Je suis très heureux que ce soit aujourd’hui, alors qu’il ne manque que quelques heures pour la célébration de l’anniversaire de La Havane, que nous posions la première pierre de la Maison. Cela fait des années que j’ai une idée fixe, un rêve : que, de ces ruines, renaisse notre ville. Cela fait 36 ans que nous avons commencé notre travail aux Palais des Capitaines Généraux. J’y ai passé 11 ans comme Prométhée enchaîné à son rocher, ensuite 10 autres années, de 1981 à 1991.

Pendant tout ce temps, j’étais armé de la force que la France nous a insufflée. Elle a salué nos efforts et les Ambassadeurs de France, les amis de France ont, toujours, tourné leur regard solidaire vers La Havane et Cuba.

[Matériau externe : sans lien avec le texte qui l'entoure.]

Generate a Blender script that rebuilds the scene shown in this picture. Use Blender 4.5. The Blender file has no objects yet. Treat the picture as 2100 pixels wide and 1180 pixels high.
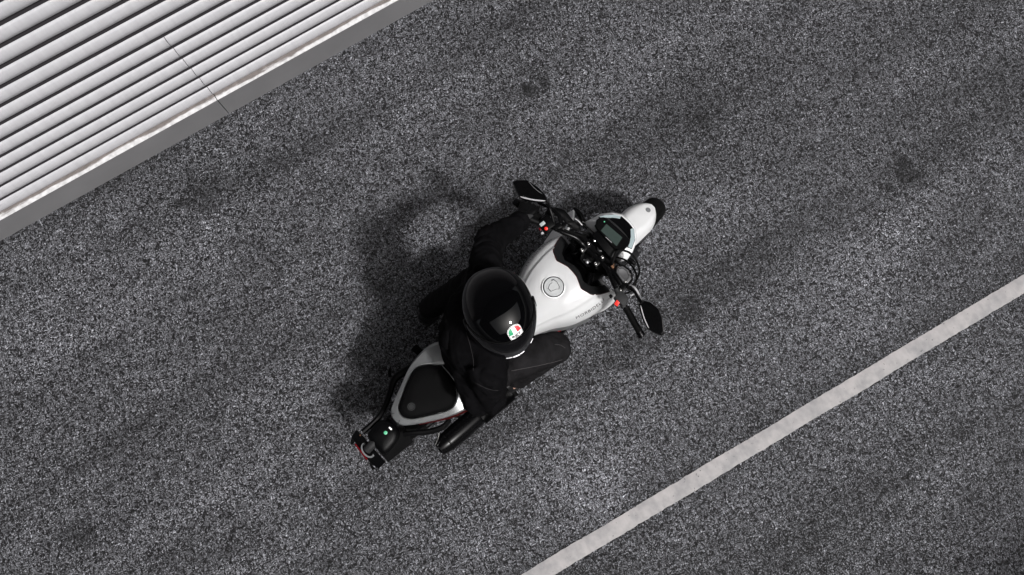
import bpy, bmesh, math, random
from mathutils import Vector, Matrix, noise, Euler
from mathutils.bvhtree import BVHTree
random.seed(7)
S = bpy.context.scene
COL = S.collection
R = math.radians

# ------------------------------------------------------------------ camera
CAM_H = 4.8
F_PX = 1700.0
tilt = math.atan2(310.0, F_PX)                 # looks down, pitched a little off the vertical
cam_d = bpy.data.cameras.new('camera')
cam_d.sensor_width = 36.0
cam_d.lens = F_PX / 2100.0 * 36.0
cam_d.clip_start = 0.05
cam_d.clip_end = 500
cam = bpy.data.objects.new('camera', cam_d)
cam.location = (0, 0, CAM_H)
cam.rotation_euler = (tilt, 0, 0)
COL.objects.link(cam)
S.camera = cam

# ------------------------------------------------------------------ light
SUN_EL, SUN_AZ = 58.5, -41.0                   # direction the light comes from (azimuth from +x, ccw)
w = bpy.data.worlds.new('World'); S.world = w; w.use_nodes = True
nt = w.node_tree
bg = nt.nodes['Background']
sky = nt.nodes.new('ShaderNodeTexSky')
sky.sky_type = 'NISHITA'; sky.sun_disc = False
sky.sun_elevation = R(SUN_EL); sky.sun_rotation = R(90 - SUN_AZ)
sky.air_density = 1.0; sky.dust_density = 7.0; sky.ozone_density = 1.0
hs = nt.nodes.new('ShaderNodeHueSaturation'); hs.inputs['Saturation'].default_value = 0.25
nt.links.new(sky.outputs[0], hs.inputs['Color']); nt.links.new(hs.outputs[0], bg.inputs[0])
bg.inputs[1].default_value = 0.15
sl = bpy.data.lights.new('sun', 'SUN'); sl.energy = 4.1; sl.angle = R(4.5); sl.color = (1.0, 0.985, 0.98)
so = bpy.data.objects.new('sun', sl); COL.objects.link(so)
sd = Vector((math.cos(R(SUN_EL))*math.cos(R(SUN_AZ)), math.cos(R(SUN_EL))*math.sin(R(SUN_AZ)), math.sin(R(SUN_EL))))
so.rotation_euler = sd.to_track_quat('Z', 'Y').to_euler(); so.location = sd*20
vs = S.view_settings
vs.view_transform = 'Standard'; vs.look = 'None'; vs.exposure = 0.10; vs.gamma = 1.0

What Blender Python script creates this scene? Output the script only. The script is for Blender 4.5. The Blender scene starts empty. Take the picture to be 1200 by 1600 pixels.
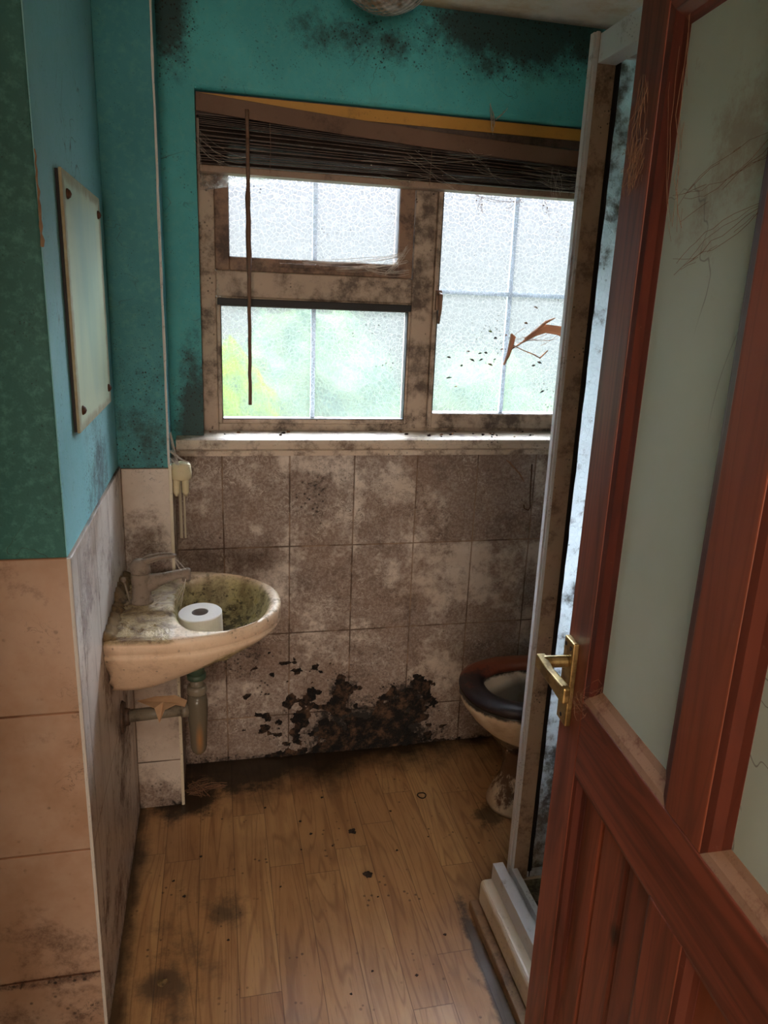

La Maison Victor Hugo est le premier signal donné à cette rue, immédiatement, il y aura d’autres projets : le petit hôtel qui est en cours de construction à deux pas d’ici et qui est un hommage aux Français qui sont venus en Amérique du Nord. C’est l’hôtel d’Iberville en hommage à l’amiral qui est mort dans le port de La Havane en 1708, à Samuel Champlain qui a écrit à La Havane et ce sera un hommage aussi à la francophonie dans cette partie de l’Amérique.

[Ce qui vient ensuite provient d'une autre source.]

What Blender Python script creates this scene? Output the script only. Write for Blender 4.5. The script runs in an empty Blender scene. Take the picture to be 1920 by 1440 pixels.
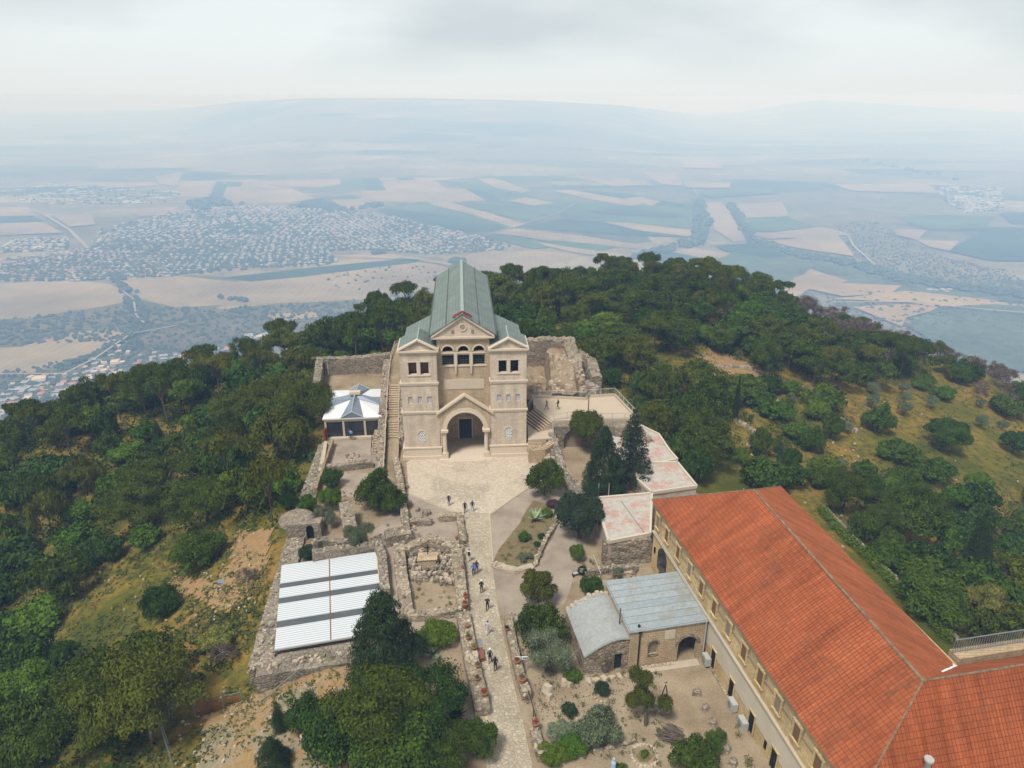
import bpy, math, random
import numpy as np
from mathutils import Vector, Matrix
R = math.radians
rnd = random.Random(7)
sc = bpy.context.scene
COL = sc.collection
# ------------------------------------------------------------ camera, sky, sun, exposure
F = 1332.0; PITCH = math.atan(540 / F); H = 50.0
cd = bpy.data.cameras.new('camera'); cam = bpy.data.objects.new('camera', cd); COL.objects.link(cam)
cam.location = (0, 0, H); cam.rotation_euler = (math.pi / 2 - PITCH, 0, 0)
cd.sensor_width = 36; cd.lens = 36 * F / 1920; cd.clip_start = 0.5; cd.clip_end = 60000
sc.camera = cam
sc.view_settings.view_transform = 'Standard'; sc.view_settings.look = 'None'
sc.view_settings.exposure = 0.0; sc.view_settings.gamma = 1.0
sc.cycles.max_bounces = 7; sc.cycles.diffuse_bounces = 2; sc.cycles.glossy_bounces = 2
sc.cycles.volume_bounces = 4; sc.cycles.transparent_max_bounces = 4
SUN_EL, SUN_AZ = 60, 212      # azimuth from +Y towards +X
w = bpy.data.worlds.new('World'); sc.world = w; w.use_nodes = True
nt = w.node_tree; nt.nodes.clear()
def N(t, typ, **k):
    n = t.nodes.new(typ)
    for a, b in k.items(): setattr(n, a, b)
    return n
out = N(nt, 'ShaderNodeOutputWorld'); bg = N(nt, 'ShaderNodeBackground'); bg.inputs[1].default_value = 0.1
sky = N(nt, 'ShaderNodeTexSky', sky_type='NISHITA'); sky.sun_disc = False
sky.sun_elevation = R(SUN_EL); sky.sun_rotation = R(SUN_AZ); sky.dust_density = 3
tc = N(nt, 'ShaderNodeTexCoord'); mp = N(nt, 'ShaderNodeMapping'); mp.inputs['Scale'].default_value = (1.0, 1, 3.2)
no = N(nt, 'ShaderNodeTexNoise'); no.inputs['Scale'].default_value = 2.6; no.inputs['Detail'].default_value = 6; no.inputs['Roughness'].default_value = 0.45
cr = N(nt, 'ShaderNodeValToRGB')
cr.color_ramp.elements[0].position = 0.36; cr.color_ramp.elements[0].color = (5.9, 6.45, 6.8, 1)
cr.color_ramp.elements[1].position = 0.60; cr.color_ramp.elements[1].color = (7.9, 8.35, 8.5, 1)
# brighter band of cloud towards the horizon straight ahead, greyer overhead
sx = N(nt, 'ShaderNodeSeparateXYZ'); mr = N(nt, 'ShaderNodeValToRGB')
ee = mr.color_ramp.elements
while len(ee) < 5: ee.new(.5)
for q, (p_, c_) in zip(ee, ((0.0, (1.06, 1.04, 1.01)), (.03, (1.07, 1.07, 1.05)), (.07, (1.09, 1.10, 1.09)), (.13, (1.08, 1.08, 1.07)), (.32, (.84, .86, .875)))): q.position = p_; q.color = (*c_, 1)
mul = N(nt, 'ShaderNodeMixRGB', blend_type='MULTIPLY'); mul.inputs[0].default_value = 1
az = N(nt, 'ShaderNodeMapRange'); az.inputs['From Min'].default_value = -.2; az.inputs['From Max'].default_value = .99; az.inputs['To Min'].default_value = .86; az.inputs['To Max'].default_value = 1.05
mul2 = N(nt, 'ShaderNodeMixRGB', blend_type='MULTIPLY'); mul2.inputs[0].default_value = 1
mx = N(nt, 'ShaderNodeMixRGB'); mx.inputs[0].default_value = 0.93
L = nt.links.new
L(tc.outputs['Generated'], mp.inputs[0]); L(mp.outputs[0], no.inputs[0])
hz_ = N(nt, 'ShaderNodeMapRange'); hz_.inputs['From Min'].default_value = .0; hz_.inputs['From Max'].default_value = .075; hz_.interpolation_type = 'SMOOTHSTEP'
hm_ = N(nt, 'ShaderNodeMixRGB'); hm_.inputs[1].default_value = (.605, .605, .605, 1)
L(sx.outputs[2], hz_.inputs[0]); L(hz_.outputs[0], hm_.inputs[0]); L(no.outputs[0], hm_.inputs[2]); L(hm_.outputs[0], cr.inputs[0])
L(tc.outputs['Generated'], sx.inputs[0]); L(sx.outputs[2], mr.inputs[0]); L(sx.outputs[1], az.inputs[0]); L(az.outputs[0], mul2.inputs[2]); L(mul.outputs[0], mul2.inputs[1])
L(cr.outputs[0], mul.inputs[1]); L(mr.outputs[0], mul.inputs[2])
L(sky.outputs[0], mx.inputs[1]); L(mul2.outputs[0], mx.inputs[2]); L(mx.outputs[0], bg.inputs[0]); L(bg.outputs[0], out.inputs[0])
sd = bpy.data.lights.new('sun', 'SUN'); sd.energy = 3.7; sd.angle = R(13); sd.color = (1, 0.97, 0.93)
so = bpy.data.objects.new('sun', sd); COL.objects.link(so)
dv = Vector((math.sin(R(SUN_AZ)) * math.cos(R(SUN_EL)), math.cos(R(SUN_AZ)) * math.cos(R(SUN_EL)), math.sin(R(SUN_EL))))
so.rotation_euler = dv.to_track_quat('Z', 'Y').to_euler(); so.location = (0, 0, 300)
HAZE = 3.5e-4; HAZE_COL = (0.39, 0.60, 1.0)

# ------------------------------------------------------------ pixel helpers (surveying the photograph)
CP, SP = math.cos(PITCH), math.sin(PITCH)
def ray(px, py):
    v = (py - 720) / F
    return (px - 960) / F, CP - v * SP, -(SP + v * CP)
def G(px, py, z=0.0):
    a, b, c = ray(px, py); t = (z - H) / c
    return (a * t, b * t)
def proj(x, y, z):
    d = y * CP - (z - H) * SP
    if d < 1: return (-9999, -9999)
    return (960 + F * x / d, 720 - F * (y * SP + (z - H) * CP) / d)
def inpoly(p, poly):
    x, y = p; c = False; j = len(poly) - 1
    for i in range(len(poly)):
        xi, yi = poly[i]; xj, yj = poly[j]
        if (yi > y) != (yj > y) and x < (xj - xi) * (y - yi) / (yj - yi) + xi: c = not c
        j = i
    return c

# ------------------------------------------------------------ objects
def tag(o, label=None, cat=None, group=None, kind=None):
    if label: o['label'] = label
    if cat: o['category'] = cat
    if group: o['group'] = group
    if kind: o['kind'] = kind
    return o
def thing(name, label, cat, loc=(0, 0, 0), rz=0, group=None):
    o = bpy.data.objects.new(name, None); COL.objects.link(o)
    o.location = loc; o.rotation_euler = (0, 0, rz); o.empty_display_size = 0.3
    return tag(o, label, cat, group)
def uvs(me):
    n = len(me.loops)
    if n == 0: return
    uv = me.uv_layers.new(name='UVMap')
    co = np.empty(len(me.vertices) * 3, 'f'); me.vertices.foreach_get('co', co); co = co.reshape(-1, 3)
    li = np.empty(n, 'i'); me.loops.foreach_get('vertex_index', li)
    pn = np.empty(len(me.polygons) * 3, 'f'); me.polygons.foreach_get('normal', pn); pn = pn.reshape(-1, 3)
    lt = np.empty(len(me.polygons), 'i'); me.polygons.foreach_get('loop_total', lt)
    nn = np.repeat(pn, lt, axis=0); p = co[li]
    t = np.stack([-nn[:, 1], nn[:, 0], np.zeros(n)], 1); ln = np.linalg.norm(t, axis=1)
    flat = ln < 0.2; t[flat] = (1, 0, 0); ln[flat] = 1; t /= ln[:, None]
    b = np.cross(nn, t); b[flat] = (0, 1, 0)
    o = np.stack([(p * t).sum(1), (p * b).sum(1)], 1).astype('f')
    uv.data.foreach_set('uv', o.ravel())
def link(name, me, mats, parent=None):
    for m in (mats if isinstance(mats, (list, tuple)) else [mats]): me.materials.append(M[m] if isinstance(m, str) else m)
    o = bpy.data.objects.new(name, me); COL.objects.link(o)
    if parent: o.parent = parent
    return o
def copy_tree(o, parent=None):
    c = o.copy(); COL.objects.link(c)
    if parent: c.parent = parent
    for ch in o.children: copy_tree(ch, c)
    return c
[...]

Cela a lieu en cette année où nous commémorons le bicentenaire de la Révolution haïtienne, où nous nous souvenons de la mort de Napoléon à Sainte-Hélène et du bicentenaire de Victor Hugo qui a été le chantre de cette épopée. Il a décrit comme personne dans Les Misérables, la France de son époque et les batailles finales de l’Empire en voyant s’envoler les feuilles à sa fenêtres, cet homme qui a laissé tant de mots d’affection envers Cuba : « Cubains et Cubaines, je ne vous oublierai jamais. ». Nous non plus, nous ne l’avons pas oublié. Mon prédécesseur dont nous honorons la mémoire lui a dressé un monument à La Havane. Maintenant, notre institution dresse pour lui cette Maison qui a été un rêve de Roger Grévoul qui a amené ses collaborateurs à croire à ce projet presque impossible.

Nous avons besoin d’échafauder une idée. Comment se présentera la Maison dans un pays où des milliers de personnes parlent français, où l’hymne national est inspiré de la Marseillaise, où les couleurs du drapeau sont celles de la Révolution Française, où Mariana est aussi l’héroïne de notre peuple ?

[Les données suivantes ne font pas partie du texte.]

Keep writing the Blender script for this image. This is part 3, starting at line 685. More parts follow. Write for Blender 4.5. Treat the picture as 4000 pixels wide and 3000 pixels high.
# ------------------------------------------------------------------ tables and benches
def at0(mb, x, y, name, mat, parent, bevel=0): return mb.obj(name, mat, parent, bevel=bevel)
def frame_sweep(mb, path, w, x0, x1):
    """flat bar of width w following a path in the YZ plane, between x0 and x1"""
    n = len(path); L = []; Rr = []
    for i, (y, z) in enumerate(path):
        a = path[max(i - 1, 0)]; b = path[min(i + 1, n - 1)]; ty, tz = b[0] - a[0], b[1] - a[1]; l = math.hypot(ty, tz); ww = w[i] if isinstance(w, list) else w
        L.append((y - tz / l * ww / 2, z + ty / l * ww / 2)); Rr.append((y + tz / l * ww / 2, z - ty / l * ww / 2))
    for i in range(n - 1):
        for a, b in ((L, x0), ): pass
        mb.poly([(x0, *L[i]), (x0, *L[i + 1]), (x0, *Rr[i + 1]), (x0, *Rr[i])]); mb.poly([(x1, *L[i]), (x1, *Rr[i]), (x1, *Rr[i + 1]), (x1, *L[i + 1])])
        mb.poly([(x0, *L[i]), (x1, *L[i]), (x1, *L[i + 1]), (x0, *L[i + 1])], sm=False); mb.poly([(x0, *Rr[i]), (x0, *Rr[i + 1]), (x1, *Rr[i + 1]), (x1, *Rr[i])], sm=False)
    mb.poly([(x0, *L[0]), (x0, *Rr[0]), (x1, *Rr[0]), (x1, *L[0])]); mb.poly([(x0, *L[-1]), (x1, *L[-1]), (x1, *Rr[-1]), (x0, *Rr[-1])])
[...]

Ce n’est pas seulement une question d’argent. Ces ruines sont, pour moi, d’ores et déjà, merveilleuses. Je m’aventure à voir la petite chapelle qui sera dédiée à Jeanne d’Arc, la pucelle d’Orléans. Je m’imagine la bibliothèque. Les architectes devront concevoir le projet en l’adaptant à la maison. Là se trouve l’escalier qu’il faut construire, ici les espaces qu’il faut respecter, ici le grand salon que nous emploierons, le petit patio dans lequel nous nous réunirons. Tout le quartier en sortira bénéficiaire.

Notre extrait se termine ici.